I have dual booting XP/Gentoo setup with NTFS 5 on the first primary partition. When compiling the Gentoo kernel, you can enable NTFS read support and NTFS write support. NTFS read support is described as follows:

Quote:

CONFIG_NTFS_FS:

NTFS is the file system of Microsoft Windows NT/2000/XP. For more information see Documentation/filesystems/ntfs.txt. Saying Y here would allow you to read from NTFS partitions.

This file system is also available as a module ( = code which can be inserted in and removed from the running kernel whenever you want).

The module will be called ntfs.o. If you want to compile it as a module, say M here and read Documentation/modules.txt.

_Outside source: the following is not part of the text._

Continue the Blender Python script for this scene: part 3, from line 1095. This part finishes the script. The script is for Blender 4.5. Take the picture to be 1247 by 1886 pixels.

If you are not using Windows NT/2000/XP in addition to Linux on your computer it is safe to say N.


NTFS write support is maked as dangerous with the following additional information:
Quote:

CONFIG_NTFS_RW:

This enables the experimental write support in the NTFS driver.

WARNING: Do not use this option unless you are actively developing NTFS as it is currently guaranteed to be broken and you may lose all your data!

It is strongly recommended and perfectly safe to say N here.


I have enabled NTFS read support, and Gentoo reads the files on the NTFS 5 partiion just fine. I am not crazy enough to try writing to that NTFS partition.